Summary: Movement III [Chapter I: Run – Chapter IV: Bury]
Lynette, the sister closest in age to Sarah Broom, lived with Sarah in Harlem, where Sarah worked as an editor for O Magazine. While they attended a jazz concert, their family in New Orleans was evacuating before Hurricane Katrina. Ivory Mae and some of her children and grandchildren went to Mississippi to stay with a cousin, and the roads were crammed with traffic as the population tried to flee all at once. Carl dropped his family off at a shelter and went to the Yellow House. The Broom siblings were scattered.
Carl and Michael grilled and drank the evening away outside the Yellow House. The rain started about 11, and they left. Carl went to his family’s home and fell asleep. He awoke to water on the floor. As it rose, he fled to the attic with his two dogs. Armed with an ax, he chopped his way through the roof as the water kept rising. Several neighbors were on roofs as well. They were stranded for seven days. Sarah had no word from her family except a broken phone call from her mother, who said there was water in their home too. She felt helpless. After waiting for some time outside the overcrowded convention center, Carl and some other men found a boat and paddled around the city, passing floating corpses. A helicopter evacuating the prison picked them up and took them to the airport, where they were given a choice of destinations. Carl ended up in San Antonio. Michael was stranded in the housing projects with over a dozen others. They saw looting and violence as everyone became desperate for food. The water was filthy. There was only speculation about Lolo’s experience as her nursing home was evacuated, the residents bused away.
Byron, Sarah’s brother, flew his mother Ivory Mae and other family to California to stay with him. Sarah joined them, tasked with writing an article about their experience of the storm. It was over 10 days after Katrina before they heard about the fate of Michael or Carl. Carl assumed residency of Lolo’s house, which was unharmed. Family members began settling in California and the other places they had ended up, enrolling in school and finding jobs. They finally located Lolo, who was at a nursing home in Texas. She died one month after the storm.
Of the 12 siblings, only two remained in Louisiana and none in New Orleans. They all went back for Lolo’s burial. It was the first time they had seen Ivory Mae cry. She was distraught at the funeral. Sarah wished she could take off her glasses and not see it, but she wore contacts. She had witnessed how tenderly Ivory Mae had cared for her mother, stricken with Alzheimer’s, in her last years.
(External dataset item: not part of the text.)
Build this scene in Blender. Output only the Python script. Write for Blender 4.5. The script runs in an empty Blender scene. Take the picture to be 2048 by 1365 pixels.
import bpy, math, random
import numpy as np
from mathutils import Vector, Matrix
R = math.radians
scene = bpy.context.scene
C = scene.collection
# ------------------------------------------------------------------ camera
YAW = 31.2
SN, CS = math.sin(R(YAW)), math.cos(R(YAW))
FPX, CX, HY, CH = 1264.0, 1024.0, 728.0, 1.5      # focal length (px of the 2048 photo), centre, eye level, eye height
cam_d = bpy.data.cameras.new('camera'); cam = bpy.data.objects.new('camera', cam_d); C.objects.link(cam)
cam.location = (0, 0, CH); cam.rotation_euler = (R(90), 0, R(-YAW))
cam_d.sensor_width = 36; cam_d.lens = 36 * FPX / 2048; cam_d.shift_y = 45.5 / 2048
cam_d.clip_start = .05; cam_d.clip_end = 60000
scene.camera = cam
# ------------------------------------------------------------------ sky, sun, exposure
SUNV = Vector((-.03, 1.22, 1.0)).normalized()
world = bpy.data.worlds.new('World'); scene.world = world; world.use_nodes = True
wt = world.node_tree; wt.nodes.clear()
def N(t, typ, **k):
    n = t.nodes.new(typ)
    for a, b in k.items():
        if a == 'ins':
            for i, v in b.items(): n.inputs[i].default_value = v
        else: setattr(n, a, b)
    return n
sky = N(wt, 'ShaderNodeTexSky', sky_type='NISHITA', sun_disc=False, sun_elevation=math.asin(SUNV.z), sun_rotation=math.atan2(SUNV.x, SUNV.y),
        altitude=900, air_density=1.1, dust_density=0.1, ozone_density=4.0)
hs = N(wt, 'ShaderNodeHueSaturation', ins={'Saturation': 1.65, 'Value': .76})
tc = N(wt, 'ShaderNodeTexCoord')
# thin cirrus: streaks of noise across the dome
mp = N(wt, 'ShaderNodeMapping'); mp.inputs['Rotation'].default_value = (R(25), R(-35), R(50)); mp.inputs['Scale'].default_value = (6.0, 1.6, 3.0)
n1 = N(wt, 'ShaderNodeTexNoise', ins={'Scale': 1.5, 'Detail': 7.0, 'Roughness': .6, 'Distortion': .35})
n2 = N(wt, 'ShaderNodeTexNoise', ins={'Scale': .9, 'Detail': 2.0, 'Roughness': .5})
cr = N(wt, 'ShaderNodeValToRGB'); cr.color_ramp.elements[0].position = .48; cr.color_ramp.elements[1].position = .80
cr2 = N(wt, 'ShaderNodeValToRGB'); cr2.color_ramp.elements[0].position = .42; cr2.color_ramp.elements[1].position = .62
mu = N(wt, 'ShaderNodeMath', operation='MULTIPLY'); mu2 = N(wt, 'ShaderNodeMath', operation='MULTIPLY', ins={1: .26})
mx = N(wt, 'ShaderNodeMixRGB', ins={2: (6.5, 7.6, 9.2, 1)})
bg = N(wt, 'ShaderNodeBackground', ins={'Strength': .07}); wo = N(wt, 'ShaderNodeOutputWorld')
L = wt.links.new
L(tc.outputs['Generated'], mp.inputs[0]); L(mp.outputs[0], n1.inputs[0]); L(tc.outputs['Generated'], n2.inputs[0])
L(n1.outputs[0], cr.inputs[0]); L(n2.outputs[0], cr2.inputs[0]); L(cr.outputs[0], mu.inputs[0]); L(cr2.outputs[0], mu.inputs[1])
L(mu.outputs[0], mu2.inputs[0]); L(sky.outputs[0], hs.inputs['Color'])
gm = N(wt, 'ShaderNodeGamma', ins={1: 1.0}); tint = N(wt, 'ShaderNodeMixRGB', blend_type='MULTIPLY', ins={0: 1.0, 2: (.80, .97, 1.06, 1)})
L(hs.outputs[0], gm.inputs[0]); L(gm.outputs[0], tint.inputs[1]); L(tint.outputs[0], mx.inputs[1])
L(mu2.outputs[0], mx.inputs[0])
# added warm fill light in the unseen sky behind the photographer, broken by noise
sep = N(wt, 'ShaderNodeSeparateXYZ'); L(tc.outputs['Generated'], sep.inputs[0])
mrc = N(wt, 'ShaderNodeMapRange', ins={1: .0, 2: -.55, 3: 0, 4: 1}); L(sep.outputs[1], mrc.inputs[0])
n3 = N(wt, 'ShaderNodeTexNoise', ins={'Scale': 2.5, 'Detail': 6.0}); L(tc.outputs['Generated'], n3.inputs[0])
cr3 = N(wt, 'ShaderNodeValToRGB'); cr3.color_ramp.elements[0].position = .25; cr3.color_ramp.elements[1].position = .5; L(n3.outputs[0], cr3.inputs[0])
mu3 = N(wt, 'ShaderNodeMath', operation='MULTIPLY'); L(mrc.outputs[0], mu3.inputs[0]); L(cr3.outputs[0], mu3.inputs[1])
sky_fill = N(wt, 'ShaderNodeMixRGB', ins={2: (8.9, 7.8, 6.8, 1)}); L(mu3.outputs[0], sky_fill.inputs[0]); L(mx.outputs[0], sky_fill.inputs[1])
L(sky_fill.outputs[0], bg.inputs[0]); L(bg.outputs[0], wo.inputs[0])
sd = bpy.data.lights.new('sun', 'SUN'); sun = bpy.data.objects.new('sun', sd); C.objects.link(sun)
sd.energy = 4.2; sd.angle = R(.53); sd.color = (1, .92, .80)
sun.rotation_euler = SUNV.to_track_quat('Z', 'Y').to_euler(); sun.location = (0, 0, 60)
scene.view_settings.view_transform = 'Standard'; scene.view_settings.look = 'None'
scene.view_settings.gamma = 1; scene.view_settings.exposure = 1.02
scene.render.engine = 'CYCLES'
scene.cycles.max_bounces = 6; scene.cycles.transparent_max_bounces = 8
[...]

Analysis: Movement III [Chapter I: Run – Chapter IV: Bury]
The author creates suspense in the Katrina chapter through foreshadowing and shifts in perspective. The audience knows Katrina will mean the end of the Yellow House, but they don’t know how or if all of the family survive. This partial knowledge of the future and the immense danger posed by the storm makes the scene with Carl and Michael quite suspenseful. They grill and drink as one of the most damaging storms in recent history rapidly approaches. It is like a scene in a horror film where the filmmaker gives enough away for audiences to yell at the screen, “Don’t go in there!”
Broom adds to the suspense by interrupting the accounts to shift from family member to family member at key moments. Carl is stranded on the roof, then the perspective shifts. Ivory Mae shouts into the phone that there is water in the house, and then the perspective is of Sarah on the other end of the line waiting. Broom offers snippets of her family’s experiences, leaving readers as unsure about their fates as she was at the time in her apartment over a thousand miles away in Harlem.